Commentary

Hiring of Smith shows progress in NFL

Kathryn Smith of the Buffalo Bills NFL football team.
Kathryn Smith of the Buffalo Bills NFL football team.

If the Buffalo Bills' newest assistant coach were named Kevin Smith, not Kathryn Smith, the hiring might have merited a single line in a news release last week. Instead it became headline news and ignited a Twitter and sports talk radio debate as people either heralded Rex Ryan as an outside-the-box visionary or labeled him a grandstanding publicity-seeker.

In truth, Rex may be a little bit of both, but that's fine. Because by elevating a qualified employee who has spent 13 years with the New York Jets and Bills to a visible sideline position, he has achieved two very important things.

First, he has given my daughter and your daughter and the 45 percent of NFL fans who are women something new to aspire to. And second, by hiring the first full-time female assistant NFL coach, he has helped focus public attention on the massive gender-hiring gap in professional sports.

"Here it is a big news story that on one day a year, one team hires one coach, when 364 days a year there's no woman hired to any coaching position of significance in the league," said Dave Hollander, who teaches sports management at New York University's School of Professional Studies. "The last I checked, women were 50 percent of the population. The NFL remains way behind the rest of the American workforce."

To understand how far behind, one has to understand just how vast and systemic the gender gap is in professional sports, college sports and the sports industry in general.

Richard Lapchick's Institute for the Diversity of Ethics in Sports at the University of Central Florida publishes an annual report card on race and gender. In September 2015, Lapchick gave the NFL a C-plus in gender diversity, ranking it behind all other professional sports leagues surveyed except baseball, which was given a C/C-plus.

Sadly, that mediocre grade puts the NFL ahead of college sports, which was given a C-minus in part because of the troubling fact that while 61.8 percent of Division I women's teams have a male head coach, only 3.4 percent of their men's teams are coached by women.

The grade also put the NFL way ahead of newspapers and websites, which were given an F grade in gender diversity in a 2015 study Lapchick did in conjunction with The Associated Press Sports Editors. The study found that only 13.3 percent of sports staffers were women.

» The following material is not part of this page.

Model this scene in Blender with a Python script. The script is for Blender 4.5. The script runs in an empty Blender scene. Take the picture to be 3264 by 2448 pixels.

Why does this all matter? College jobs in men's revenue sports such as basketball and football are higher-paying and are used by many as a stepping-stone to get to the pros. In the media, as fair as reporters try to be, both gender and race can play a role in which sports get covered and from what perspective they are covered.

The good news, of course, is that the climate could be changing, as there have been a number of notable hires of women in sports during the past 18 months.

Becky Hammon was hired as an assistant coach by the San Antonio Spurs and then Nancy Lieberman was hired by the Sacramento Kings as an assistant coach. Sarah Thomas was hired as an NFL official and Jen Welter paved the way for Smith when she was hired this past summer as a coaching intern with the Arizona Cardinals.

In the media, Jessica Mendoza recently was named a full-time member of ESPN's Sunday Night Baseball broadcast team for 2016.

"I don't know if I would call this a trend. I think it's that a lot of the guys have been around us enough that they can see value in what we offer," Lieberman told Newsday. "Rex was around Kathryn for many years, saw what she could do and wanted her to do it for his team."

I would add to that that it's been 43 years since the passage of Title IX, meaning many of the people who make hiring decisions grew up with women who played sports and have daughters who play sports. Unlike 30 years ago, the majority of players today grew up with mothers who worked and are not uncomfortable with seeing women in a supervisory role.

More and more, people are starting to see that having a talented and diverse staff is good business.

"I do think Kathryn's hiring is significant, but what will be even more significant is when a woman is hired and it's no longer a story," said Amy Trask, an analyst for CBS Sports Network who broke barriers when she served as the CEO of the Oakland Raiders in 1997-2013. "It has always struck me that not only is it wrong to consider race, ethnicity, religion, gender and other characteristics that have no bearing on performance when hiring, it's also dumb."

Lapchick, who has studied race and gender in sports for a generation, is optimistic about the future, saying he would be disappointed if there's not a woman head coach of a men's professional team within the next five years.

"We definitely have a long way to go," Lapchick said, "but this is a barrier-breaking step by the Bills. Personally, I welcome it."